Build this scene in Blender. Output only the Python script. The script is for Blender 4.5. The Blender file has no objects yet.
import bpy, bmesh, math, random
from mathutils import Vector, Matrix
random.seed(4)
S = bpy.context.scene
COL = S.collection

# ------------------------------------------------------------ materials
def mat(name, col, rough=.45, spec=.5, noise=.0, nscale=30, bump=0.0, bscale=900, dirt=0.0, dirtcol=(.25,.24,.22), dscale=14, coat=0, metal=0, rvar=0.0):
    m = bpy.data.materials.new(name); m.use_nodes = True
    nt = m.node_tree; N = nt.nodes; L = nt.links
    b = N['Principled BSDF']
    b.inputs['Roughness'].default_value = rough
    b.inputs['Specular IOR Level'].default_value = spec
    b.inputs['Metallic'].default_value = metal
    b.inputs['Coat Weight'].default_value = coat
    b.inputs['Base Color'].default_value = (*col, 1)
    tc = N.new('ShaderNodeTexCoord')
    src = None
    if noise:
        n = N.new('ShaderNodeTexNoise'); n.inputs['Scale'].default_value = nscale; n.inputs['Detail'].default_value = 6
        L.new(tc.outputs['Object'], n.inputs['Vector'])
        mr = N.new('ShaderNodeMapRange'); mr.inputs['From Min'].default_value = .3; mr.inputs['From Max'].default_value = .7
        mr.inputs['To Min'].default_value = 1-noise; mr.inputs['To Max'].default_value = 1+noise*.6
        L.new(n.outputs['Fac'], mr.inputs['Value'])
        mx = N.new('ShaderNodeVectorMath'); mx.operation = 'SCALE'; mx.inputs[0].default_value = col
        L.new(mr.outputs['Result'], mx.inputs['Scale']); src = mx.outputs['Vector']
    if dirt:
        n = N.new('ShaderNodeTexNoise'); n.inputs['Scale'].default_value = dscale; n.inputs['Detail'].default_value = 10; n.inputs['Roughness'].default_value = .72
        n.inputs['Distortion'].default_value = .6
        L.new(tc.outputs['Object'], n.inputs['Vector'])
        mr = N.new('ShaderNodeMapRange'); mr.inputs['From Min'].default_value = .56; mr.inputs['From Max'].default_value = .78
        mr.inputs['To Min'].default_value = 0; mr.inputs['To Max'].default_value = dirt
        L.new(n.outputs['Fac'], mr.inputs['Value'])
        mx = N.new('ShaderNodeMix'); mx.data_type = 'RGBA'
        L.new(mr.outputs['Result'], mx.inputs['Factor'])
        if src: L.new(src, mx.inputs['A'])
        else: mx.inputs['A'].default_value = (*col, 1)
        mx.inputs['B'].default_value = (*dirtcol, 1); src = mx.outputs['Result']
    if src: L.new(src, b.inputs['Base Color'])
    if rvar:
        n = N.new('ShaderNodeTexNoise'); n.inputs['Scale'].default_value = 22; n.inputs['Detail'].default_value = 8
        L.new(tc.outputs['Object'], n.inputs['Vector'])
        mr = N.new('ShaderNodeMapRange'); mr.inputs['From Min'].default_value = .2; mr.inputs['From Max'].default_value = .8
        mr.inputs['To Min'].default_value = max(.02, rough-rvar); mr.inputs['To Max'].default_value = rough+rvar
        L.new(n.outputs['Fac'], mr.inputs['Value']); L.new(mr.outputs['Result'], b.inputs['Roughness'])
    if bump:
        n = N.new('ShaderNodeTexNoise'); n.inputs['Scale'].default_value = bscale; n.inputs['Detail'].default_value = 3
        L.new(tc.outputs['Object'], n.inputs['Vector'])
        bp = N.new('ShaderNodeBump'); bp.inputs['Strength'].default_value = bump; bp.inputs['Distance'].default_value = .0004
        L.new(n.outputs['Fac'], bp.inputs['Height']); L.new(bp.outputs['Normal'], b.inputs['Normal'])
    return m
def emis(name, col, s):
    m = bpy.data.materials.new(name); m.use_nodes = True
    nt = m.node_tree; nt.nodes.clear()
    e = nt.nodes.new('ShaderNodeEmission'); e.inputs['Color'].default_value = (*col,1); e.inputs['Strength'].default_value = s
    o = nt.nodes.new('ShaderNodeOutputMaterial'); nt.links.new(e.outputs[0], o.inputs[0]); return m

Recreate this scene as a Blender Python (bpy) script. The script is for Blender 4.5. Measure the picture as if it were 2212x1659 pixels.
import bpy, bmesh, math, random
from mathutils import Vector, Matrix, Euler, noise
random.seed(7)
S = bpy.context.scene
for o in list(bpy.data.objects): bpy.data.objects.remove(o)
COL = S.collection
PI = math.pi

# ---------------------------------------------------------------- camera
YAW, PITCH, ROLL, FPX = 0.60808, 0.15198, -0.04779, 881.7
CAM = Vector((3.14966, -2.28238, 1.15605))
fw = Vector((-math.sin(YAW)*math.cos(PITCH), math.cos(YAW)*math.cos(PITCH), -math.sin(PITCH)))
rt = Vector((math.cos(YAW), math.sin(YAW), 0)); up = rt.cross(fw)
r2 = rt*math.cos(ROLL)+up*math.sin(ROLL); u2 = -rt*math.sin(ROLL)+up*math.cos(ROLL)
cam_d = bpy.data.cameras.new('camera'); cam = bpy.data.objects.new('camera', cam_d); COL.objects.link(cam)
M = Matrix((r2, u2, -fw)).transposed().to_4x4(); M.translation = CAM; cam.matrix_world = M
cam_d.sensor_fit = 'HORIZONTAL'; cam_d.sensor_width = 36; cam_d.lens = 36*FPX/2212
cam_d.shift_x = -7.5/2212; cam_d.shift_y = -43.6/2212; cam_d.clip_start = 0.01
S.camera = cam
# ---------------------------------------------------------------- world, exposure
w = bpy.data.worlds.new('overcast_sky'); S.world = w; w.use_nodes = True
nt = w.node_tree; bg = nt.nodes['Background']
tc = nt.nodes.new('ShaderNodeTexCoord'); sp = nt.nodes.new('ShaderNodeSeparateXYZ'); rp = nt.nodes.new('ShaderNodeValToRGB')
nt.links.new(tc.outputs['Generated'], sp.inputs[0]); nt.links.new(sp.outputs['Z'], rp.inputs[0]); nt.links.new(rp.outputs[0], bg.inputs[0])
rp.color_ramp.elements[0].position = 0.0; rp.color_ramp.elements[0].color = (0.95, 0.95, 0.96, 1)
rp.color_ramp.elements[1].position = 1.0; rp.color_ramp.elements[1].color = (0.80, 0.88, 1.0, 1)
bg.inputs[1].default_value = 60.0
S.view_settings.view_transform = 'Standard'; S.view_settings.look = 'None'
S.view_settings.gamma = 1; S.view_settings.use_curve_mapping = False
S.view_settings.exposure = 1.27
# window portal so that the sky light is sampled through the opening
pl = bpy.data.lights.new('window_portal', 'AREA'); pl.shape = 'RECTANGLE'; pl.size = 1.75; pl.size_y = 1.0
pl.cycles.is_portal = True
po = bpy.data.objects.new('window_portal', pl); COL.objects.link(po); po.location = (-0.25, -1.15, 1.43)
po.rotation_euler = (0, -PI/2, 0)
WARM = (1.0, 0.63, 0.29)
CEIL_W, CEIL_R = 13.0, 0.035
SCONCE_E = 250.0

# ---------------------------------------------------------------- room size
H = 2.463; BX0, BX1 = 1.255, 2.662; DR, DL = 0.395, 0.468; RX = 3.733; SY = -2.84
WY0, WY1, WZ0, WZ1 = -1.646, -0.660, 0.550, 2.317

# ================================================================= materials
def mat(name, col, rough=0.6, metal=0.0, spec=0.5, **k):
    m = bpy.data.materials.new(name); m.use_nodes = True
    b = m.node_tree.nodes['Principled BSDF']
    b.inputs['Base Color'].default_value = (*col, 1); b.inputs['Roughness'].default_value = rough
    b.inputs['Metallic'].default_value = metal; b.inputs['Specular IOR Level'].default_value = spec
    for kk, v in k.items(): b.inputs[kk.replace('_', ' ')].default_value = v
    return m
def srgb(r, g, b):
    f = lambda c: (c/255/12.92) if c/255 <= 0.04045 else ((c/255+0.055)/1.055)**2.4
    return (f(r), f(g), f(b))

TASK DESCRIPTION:
What is wanted is an exact copy of the lines from the line containing "Recreate this scene" to the line containing "PI = math.pi", both lines included, and of no other line.

SOLUTION FOR THIS EXERCISE:
Recreate this scene as a Blender Python (bpy) script. The script is for Blender 4.5. Measure the picture as if it were 2212x1659 pixels.
import bpy, bmesh, math, random
from mathutils import Vector, Matrix, Euler, noise
random.seed(7)
S = bpy.context.scene
for o in list(bpy.data.objects): bpy.data.objects.remove(o)
COL = S.collection
PI = math.pi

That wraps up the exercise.